McGarry, a 24-year old resident of Newcastle, Ontario, said an agent at the first border checkpoint he reached waved him through, but indicated he’d have to answer a few quick questions before crossing into America. The next official he encountered, the one who did the questioning, wasn’t as understanding.

“She said it wasn’t essential business for me to come into the States,” McGarry said Wednesday after Day 1 of the B.A.S.S. Nation Championship.

“I told her I had already crossed the border three times during the summer with the boat to come fish the (Bassmaster) Northern Opens. I had the same letter from B.A.S.S. I did then, saying I was coming down to compete. But she wasn’t hearing it.”

McGarry drove nearly five hours home, where he promptly packed his tackle and other gear into suitcases and booked the first available flight into the U.S. Even so, he still had no boat to use in the Nation Championship where more than $96,000 and three berths into the 2022 Academy Sports + Outdoors Bassmaster Classic presented by Huk are up for grabs.

Enter Blake Sylvester, a Louisiana-born angler who fished his way into the 2021 Classic with a second-place finish in the 2020 Nation Championship. Sylvester was having dinner in Baton Rouge last week with some fellow anglers, including Josh Cotier, who he befriended when they fished in last year’s Nation Championship on Alabama’s Pickwick Lake.

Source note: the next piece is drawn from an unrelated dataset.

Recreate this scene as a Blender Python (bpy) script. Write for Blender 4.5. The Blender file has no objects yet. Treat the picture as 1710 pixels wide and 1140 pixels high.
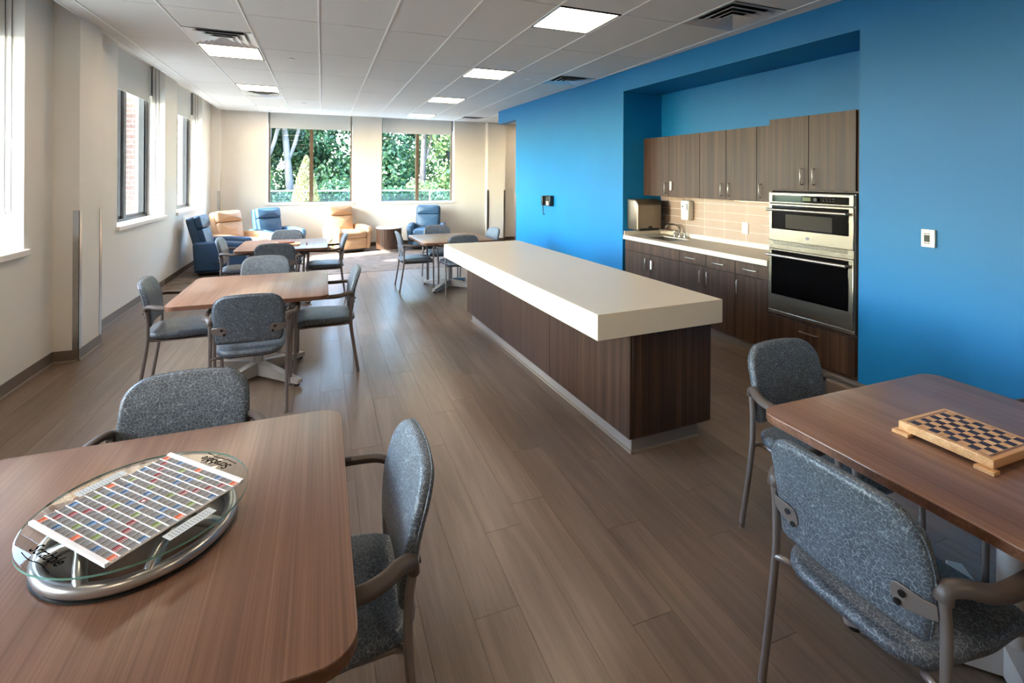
import bpy, bmesh, math, random
import numpy as np
from mathutils import Vector, Matrix

# ------------------------------------------------------------------ camera, sky, sun, exposure
scene = bpy.context.scene
col = scene.collection
FPX, HORIZON, YAW, ROLL, HC = 819.7, 297.2, 0.3686, 0.0061, 1.64
CEIL = 3.046
cam_d = bpy.data.cameras.new('camera')
cam = bpy.data.objects.new('camera', cam_d)
col.objects.link(cam)
cam_d.sensor_width = 36.0
cam_d.lens = FPX * 36.0 / 1710.0
cam_d.shift_y = -(570.0 - HORIZON) / 1710.0
cam_d.clip_start = 0.05
cam_d.clip_end = 400
cam.matrix_world = (Matrix.Translation((0, 0, HC)) @ Matrix.Rotation(-YAW, 4, 'Z')
                    @ Matrix.Rotation(math.pi / 2, 4, 'X') @ Matrix.Rotation(ROLL, 4, 'Z'))
scene.camera = cam

world = bpy.data.worlds.new('sky_world')
scene.world = world
world.use_nodes = True
wn = world.node_tree.nodes
wl = world.node_tree.links
SUN_EL, SUN_HEAD = math.radians(34.0), Vector((0.90, 0.345))      # the sun travels along SUN_HEAD
sky = wn.new('ShaderNodeTexSky')
sky.sky_type = 'NISHITA'
sky.sun_disc = False
sky.sun_elevation = SUN_EL
sky.sun_rotation = math.atan2(-SUN_HEAD.x, -SUN_HEAD.y)
sky.air_density = 1.0
sky.dust_density = 1.2
wl.new(sky.outputs[0], wn['Background'].inputs[0])
wn['Background'].inputs[1].default_value = 7.5

sun_d = bpy.data.lights.new('sun', 'SUN')
sun_d.energy = 34.0
sun_d.angle = math.radians(0.6)
sun_d.color = (1.0, 0.93, 0.82)
sun = bpy.data.objects.new('sun', sun_d)
col.objects.link(sun)
hd = SUN_HEAD.normalized()
sdir = Vector((hd.x * math.cos(SUN_EL), hd.y * math.cos(SUN_EL), -math.sin(SUN_EL)))
sun.rotation_euler = sdir.to_track_quat('-Z', 'Y').to_euler()
sun.location = (-12, -6, 12)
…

Cotier also is friends with McGarry and over dinner, he relayed the story of his Canadian friend being stopped short at the border.

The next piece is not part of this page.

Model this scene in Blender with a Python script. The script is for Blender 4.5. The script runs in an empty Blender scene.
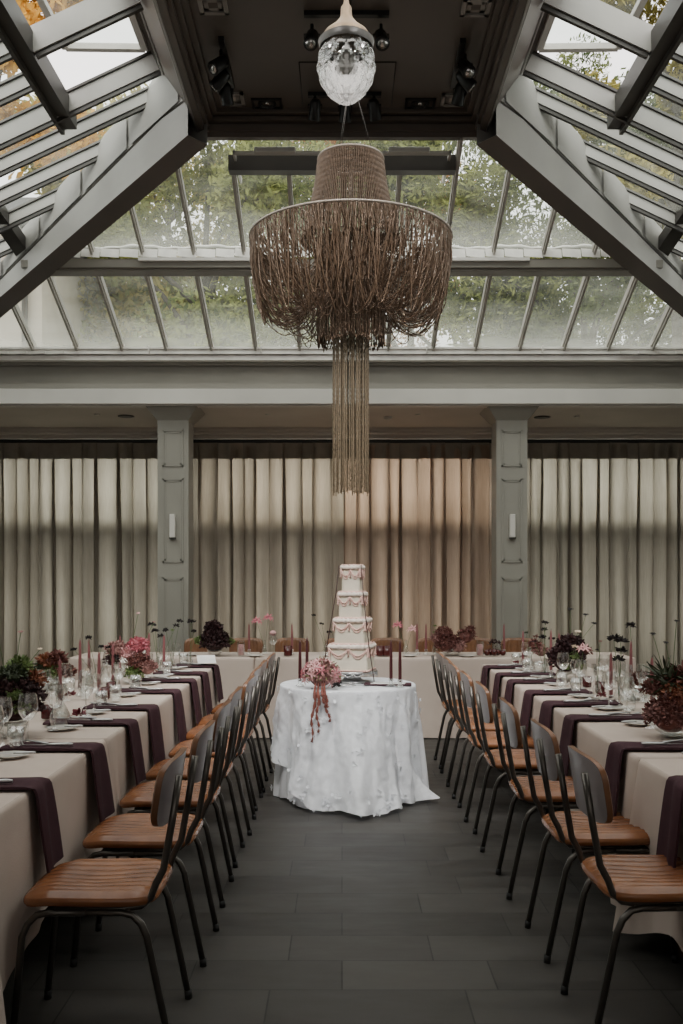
import bpy, math, random
from mathutils import Vector, Matrix, noise as mn
R = math.radians; PI = math.pi
sc = bpy.context.scene
COL = sc.collection
F = 950.0; HZ = 580.0; CX = 342.0; CAMZ = 1.47

# ------------------------------------------------------------------ materials
MATS = {}
def nodes(name):
    m = bpy.data.materials.new(name); m.use_nodes = True
    nt = m.node_tree; nt.nodes.clear()
    out = nt.nodes.new('ShaderNodeOutputMaterial')
    MATS[name] = m
    return m, nt, out
def pbsdf(nt, col, rough=.5, metal=0, spec=.5, **k):
    b = nt.nodes.new('ShaderNodeBsdfPrincipled')
    b.inputs['Base Color'].default_value = (*col, 1)
    b.inputs['Roughness'].default_value = rough
    b.inputs['Metallic'].default_value = metal
    b.inputs['Specular IOR Level'].default_value = spec
    for a, v in k.items(): b.inputs[a].default_value = v
    return b
def ramp_mix(nt, fac, c1, c2, p0=.3, p1=.7):
    r = nt.nodes.new('ShaderNodeValToRGB')
    r.color_ramp.elements[0].position = p0; r.color_ramp.elements[0].color = (*c1, 1)
    r.color_ramp.elements[1].position = p1; r.color_ramp.elements[1].color = (*c2, 1)
    nt.links.new(fac, r.inputs[0]); return r.outputs[0]
def texco(nt, scale=(1,1,1), kind='Object'):
    t = nt.nodes.new('ShaderNodeTexCoord'); mp = nt.nodes.new('ShaderNodeMapping')
    mp.inputs['Scale'].default_value = scale
    nt.links.new(t.outputs[kind], mp.inputs[0]); return mp.outputs[0]
def noise(nt, vec, scale=5, detail=3, rough=.5):
    n = nt.nodes.new('ShaderNodeTexNoise'); n.inputs['Scale'].default_value = scale
    n.inputs['Detail'].default_value = detail; n.inputs['Roughness'].default_value = rough
    if vec is not None: nt.links.new(vec, n.inputs['Vector'])
    return n.outputs['Fac']
def bump(nt, fac, strength=.3, dist=.01):
    b = nt.nodes.new('ShaderNodeBump'); b.inputs['Strength'].default_value = strength
    b.inputs['Distance'].default_value = dist; nt.links.new(fac, b.inputs['Height']); return b.outputs[0]
def mat(name, col, rough=.5, metal=0, col2=None, nscale=8, stretch=(1,1,1), bstr=0, bscale=60, spec=.5, bdist=.003, **k):
    m, nt, out = nodes(name)
    b = pbsdf(nt, col, rough, metal, spec, **k)
    v = texco(nt, stretch)
    if col2 is None: col2 = tuple(c*.82 for c in col)
    nt.links.new(ramp_mix(nt, noise(nt, v, nscale, 4), col2, col), b.inputs['Base Color'])
    if bstr: nt.links.new(bump(nt, noise(nt, v, bscale, 3), bstr, bdist), b.inputs['Normal'])
    nt.links.new(b.outputs[0], out.inputs[0])
    return m
def clear_glass(name, tint=(.95,.97,.96), base=.07, edge=.55, rough=.02, gcol=(1,1,1)):
    m, nt, out = nodes(name)
    tr = nt.nodes.new('ShaderNodeBsdfTransparent'); tr.inputs[0].default_value = (*tint, 1)
    gl = nt.nodes.new('ShaderNodeBsdfGlossy'); gl.inputs['Roughness'].default_value = rough
    gl.inputs[0].default_value = (*gcol, 1)
    lw = nt.nodes.new('ShaderNodeLayerWeight'); lw.inputs[0].default_value = .35
    mr = nt.nodes.new('ShaderNodeMapRange'); mr.inputs[3].default_value = base; mr.inputs[4].default_value = edge
    nt.links.new(lw.outputs['Facing'], mr.inputs[0])
    mx = nt.nodes.new('ShaderNodeMixShader')
    nt.links.new(mr.outputs[0], mx.inputs[0]); nt.links.new(tr.outputs[0], mx.inputs[1]); nt.links.new(gl.outputs[0], mx.inputs[2])
    nt.links.new(mx.outputs[0], out.inputs[0]); return m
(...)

Turns out Sylvester had a spare boat he was willing to loan McGarry and two days later, he trailed the Blazer 625 Elite on the four-hour drive to Monroe. McGarry wouldn’t arrive in Monroe until a day later, but Sylvester left the boat in the parking lot of McGarry’s hotel without even having met him.

“He wanted to pay me to rent it, but we didn’t worry about that,” Sylvester said. “I guess it was right timing. I had the extra boat. He needed a boat. People in the B.A.S.S. Nation, we take care of one another.”

This time last year, fortune was smiling on Sylvester. He parlayed his second-place finish at the Nation Championship into a deal with Skeeter, which gave him a boat to use during the 2021 Bassmaster Opens. He had high hopes for the season, but his good luck went south and his best finish was 47th in an Open on Virginia’s James River in May.

“I had what was my best year of fishing in 2020 followed by what was probably my worst year of fishing,” he said. “But being able to help someone gives me a good feeling. And who knows? Maybe I can get some good karma going.”

Though he didn’t qualify for the 2021 Nation Championship, Sylvester will drive to Monroe again Thursday night. He’ll get to meet McGarry for the first time and he’s hoping a host of friends make the cut and fish for a spot in the next Classic.

McGarry finished Day 1 in 40th place in the boater division, with four bass weighing 5 pounds, 5 ounces, putting him a full 14 pounds behind the Day 1 leader.

That leaves McGarry with plenty work to do if he’s going to fish another day on the Ouachita, but anything’s possible, and the past week’s events proved it.

“Everyone I’ve met in the States has been amazing to us,” McGarry said. “And what goes around comes around. Maybe someone needs some help one day and I can help them too.”